Hedy Lamarr - Biography Summary


Hedy Lamarr (; born Hedwig Eva Maria Kiesler, November 9, 1914 – January 19, 2000) was an Austrian-born American film actress and inventor.

After a brief early film career in Czechoslovakia, including the controversial Ecstasy (1933) in which she is seen swimming and running nude, she fled from her husband, a wealthy Austrian ammunition manufacturer, and secretly moved to Paris. Traveling to London, she met Metro-Goldwyn-Mayer studio head Louis B. Mayer, who offered her a movie contract in Hollywood, where she became a film star from the late 1930s to the 1950s.

Among Lamarr's best known films are Algiers (1938), Boom Town (1940), I Take This Woman (1940), Comrade X (1940), Come Live With Me (1941), H.M. Pulham, Esq. (1941), and Samson and Delilah (1949).

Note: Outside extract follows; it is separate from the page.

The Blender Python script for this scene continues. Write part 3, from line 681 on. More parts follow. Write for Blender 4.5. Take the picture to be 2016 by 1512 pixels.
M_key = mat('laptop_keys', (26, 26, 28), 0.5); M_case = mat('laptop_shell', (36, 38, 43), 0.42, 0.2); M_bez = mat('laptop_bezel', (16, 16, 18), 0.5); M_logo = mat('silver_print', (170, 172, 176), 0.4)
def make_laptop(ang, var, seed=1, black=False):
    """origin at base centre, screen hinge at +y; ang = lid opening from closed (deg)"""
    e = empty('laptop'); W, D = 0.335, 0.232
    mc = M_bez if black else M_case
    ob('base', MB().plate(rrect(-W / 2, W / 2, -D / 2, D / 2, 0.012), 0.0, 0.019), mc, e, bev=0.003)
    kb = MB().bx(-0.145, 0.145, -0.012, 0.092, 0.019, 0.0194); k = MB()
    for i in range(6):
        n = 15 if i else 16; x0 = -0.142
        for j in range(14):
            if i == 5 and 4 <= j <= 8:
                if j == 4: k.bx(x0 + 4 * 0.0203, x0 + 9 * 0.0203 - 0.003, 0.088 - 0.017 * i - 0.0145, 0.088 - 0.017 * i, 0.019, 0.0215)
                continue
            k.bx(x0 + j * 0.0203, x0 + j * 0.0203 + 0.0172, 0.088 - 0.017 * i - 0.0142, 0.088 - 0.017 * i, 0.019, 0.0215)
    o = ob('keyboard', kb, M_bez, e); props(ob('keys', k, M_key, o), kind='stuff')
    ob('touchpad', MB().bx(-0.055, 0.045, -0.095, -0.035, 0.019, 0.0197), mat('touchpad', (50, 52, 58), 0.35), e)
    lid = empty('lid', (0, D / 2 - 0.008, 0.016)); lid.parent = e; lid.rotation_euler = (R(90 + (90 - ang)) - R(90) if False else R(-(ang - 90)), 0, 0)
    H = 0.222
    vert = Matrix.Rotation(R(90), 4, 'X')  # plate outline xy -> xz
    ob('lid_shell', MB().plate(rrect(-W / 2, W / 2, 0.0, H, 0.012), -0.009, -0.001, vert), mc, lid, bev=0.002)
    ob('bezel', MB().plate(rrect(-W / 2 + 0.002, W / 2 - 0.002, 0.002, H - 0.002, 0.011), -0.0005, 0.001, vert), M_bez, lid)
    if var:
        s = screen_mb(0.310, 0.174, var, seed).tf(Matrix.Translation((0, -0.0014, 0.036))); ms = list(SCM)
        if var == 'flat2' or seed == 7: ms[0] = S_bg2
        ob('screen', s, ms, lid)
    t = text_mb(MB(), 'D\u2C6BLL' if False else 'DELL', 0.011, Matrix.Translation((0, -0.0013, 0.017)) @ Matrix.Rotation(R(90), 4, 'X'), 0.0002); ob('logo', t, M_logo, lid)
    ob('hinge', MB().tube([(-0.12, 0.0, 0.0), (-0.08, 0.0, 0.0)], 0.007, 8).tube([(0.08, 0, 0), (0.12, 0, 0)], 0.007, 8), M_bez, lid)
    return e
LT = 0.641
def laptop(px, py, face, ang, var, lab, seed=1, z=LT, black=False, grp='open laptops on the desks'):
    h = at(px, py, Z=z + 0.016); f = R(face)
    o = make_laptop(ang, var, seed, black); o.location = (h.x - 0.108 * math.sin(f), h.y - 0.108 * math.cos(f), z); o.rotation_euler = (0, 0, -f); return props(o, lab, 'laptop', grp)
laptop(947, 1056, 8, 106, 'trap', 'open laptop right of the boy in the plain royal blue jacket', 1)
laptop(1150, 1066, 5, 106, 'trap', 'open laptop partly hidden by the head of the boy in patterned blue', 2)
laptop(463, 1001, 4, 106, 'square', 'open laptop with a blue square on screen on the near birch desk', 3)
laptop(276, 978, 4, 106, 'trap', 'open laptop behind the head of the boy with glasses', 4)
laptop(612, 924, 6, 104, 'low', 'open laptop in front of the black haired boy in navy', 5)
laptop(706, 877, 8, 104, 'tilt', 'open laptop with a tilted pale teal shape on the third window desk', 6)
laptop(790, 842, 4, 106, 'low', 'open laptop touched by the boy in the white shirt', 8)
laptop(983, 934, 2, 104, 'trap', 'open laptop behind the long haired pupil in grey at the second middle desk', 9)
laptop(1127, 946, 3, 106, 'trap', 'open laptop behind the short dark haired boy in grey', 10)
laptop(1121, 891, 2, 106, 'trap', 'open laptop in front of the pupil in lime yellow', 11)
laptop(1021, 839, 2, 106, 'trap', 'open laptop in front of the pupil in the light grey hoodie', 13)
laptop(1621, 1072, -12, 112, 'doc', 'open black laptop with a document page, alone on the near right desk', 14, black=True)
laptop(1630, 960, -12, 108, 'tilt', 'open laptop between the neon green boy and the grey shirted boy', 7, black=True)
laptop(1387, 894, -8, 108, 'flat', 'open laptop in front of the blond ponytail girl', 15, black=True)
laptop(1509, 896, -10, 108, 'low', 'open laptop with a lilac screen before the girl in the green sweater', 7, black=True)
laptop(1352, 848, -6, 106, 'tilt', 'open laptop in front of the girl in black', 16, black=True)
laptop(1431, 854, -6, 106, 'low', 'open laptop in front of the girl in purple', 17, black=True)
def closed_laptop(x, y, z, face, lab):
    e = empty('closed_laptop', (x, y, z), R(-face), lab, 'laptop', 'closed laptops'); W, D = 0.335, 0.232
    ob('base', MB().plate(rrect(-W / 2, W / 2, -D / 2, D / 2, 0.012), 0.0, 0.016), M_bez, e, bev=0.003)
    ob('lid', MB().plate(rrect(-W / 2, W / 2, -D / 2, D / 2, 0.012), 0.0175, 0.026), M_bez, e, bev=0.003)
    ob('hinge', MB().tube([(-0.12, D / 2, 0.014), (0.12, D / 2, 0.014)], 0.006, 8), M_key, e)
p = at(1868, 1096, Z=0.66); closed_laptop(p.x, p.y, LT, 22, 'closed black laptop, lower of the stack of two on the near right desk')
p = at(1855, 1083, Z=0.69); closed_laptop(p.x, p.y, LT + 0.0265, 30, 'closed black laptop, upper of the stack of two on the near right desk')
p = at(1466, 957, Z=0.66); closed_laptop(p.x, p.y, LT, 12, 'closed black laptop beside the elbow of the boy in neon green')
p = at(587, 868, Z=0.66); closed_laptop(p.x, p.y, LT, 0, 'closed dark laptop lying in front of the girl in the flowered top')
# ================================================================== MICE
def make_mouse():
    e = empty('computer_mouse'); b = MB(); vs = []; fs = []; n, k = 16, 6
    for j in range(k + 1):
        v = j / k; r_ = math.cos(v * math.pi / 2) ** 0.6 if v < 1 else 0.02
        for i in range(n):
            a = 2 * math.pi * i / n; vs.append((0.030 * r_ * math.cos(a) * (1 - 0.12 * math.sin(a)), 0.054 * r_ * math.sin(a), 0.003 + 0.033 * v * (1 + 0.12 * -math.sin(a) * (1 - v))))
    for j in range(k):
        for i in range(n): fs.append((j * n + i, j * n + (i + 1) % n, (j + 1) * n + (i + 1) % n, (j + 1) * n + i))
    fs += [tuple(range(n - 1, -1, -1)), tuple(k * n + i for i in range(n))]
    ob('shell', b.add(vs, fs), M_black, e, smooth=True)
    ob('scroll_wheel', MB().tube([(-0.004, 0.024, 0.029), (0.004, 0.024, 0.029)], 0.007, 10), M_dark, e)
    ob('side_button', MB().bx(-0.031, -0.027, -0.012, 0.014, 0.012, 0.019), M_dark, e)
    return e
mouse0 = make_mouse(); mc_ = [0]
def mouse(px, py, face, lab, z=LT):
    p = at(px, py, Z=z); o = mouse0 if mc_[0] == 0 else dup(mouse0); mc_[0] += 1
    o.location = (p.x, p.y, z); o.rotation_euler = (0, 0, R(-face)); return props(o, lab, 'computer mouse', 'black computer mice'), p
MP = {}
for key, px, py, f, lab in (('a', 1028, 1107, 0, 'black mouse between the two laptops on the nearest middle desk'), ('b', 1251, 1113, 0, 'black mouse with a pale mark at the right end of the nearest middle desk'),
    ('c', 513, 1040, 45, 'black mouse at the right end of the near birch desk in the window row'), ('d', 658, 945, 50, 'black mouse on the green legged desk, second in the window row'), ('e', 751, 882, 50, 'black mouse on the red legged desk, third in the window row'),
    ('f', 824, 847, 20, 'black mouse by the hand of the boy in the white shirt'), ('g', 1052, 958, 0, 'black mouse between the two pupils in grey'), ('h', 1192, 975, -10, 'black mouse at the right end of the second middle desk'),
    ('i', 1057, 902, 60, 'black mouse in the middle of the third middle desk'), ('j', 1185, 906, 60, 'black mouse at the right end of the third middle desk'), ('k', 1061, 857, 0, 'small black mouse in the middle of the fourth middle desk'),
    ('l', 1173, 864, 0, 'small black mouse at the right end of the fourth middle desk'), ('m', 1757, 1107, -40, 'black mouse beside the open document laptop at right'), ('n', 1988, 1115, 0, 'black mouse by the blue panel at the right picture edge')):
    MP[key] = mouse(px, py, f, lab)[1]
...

Lamarr is also credited with being an inventor. At the beginning of World War II, she and composer George Antheil developed a radio guidance system for Allied torpedoes, which used spread spectrum and frequency hopping technology to defeat the threat of jamming by the Axis powers. Although the US Navy did not adopt the technology until the 1960s, the principles of their work are arguably incorporated into Bluetooth technology, and are similar to methods used in legacy versions of CDMA and Wi-Fi. This work led to their induction into the National Inventors Hall of Fame in 2014.

Lamarr was married six times, bearing two sons and a daughter.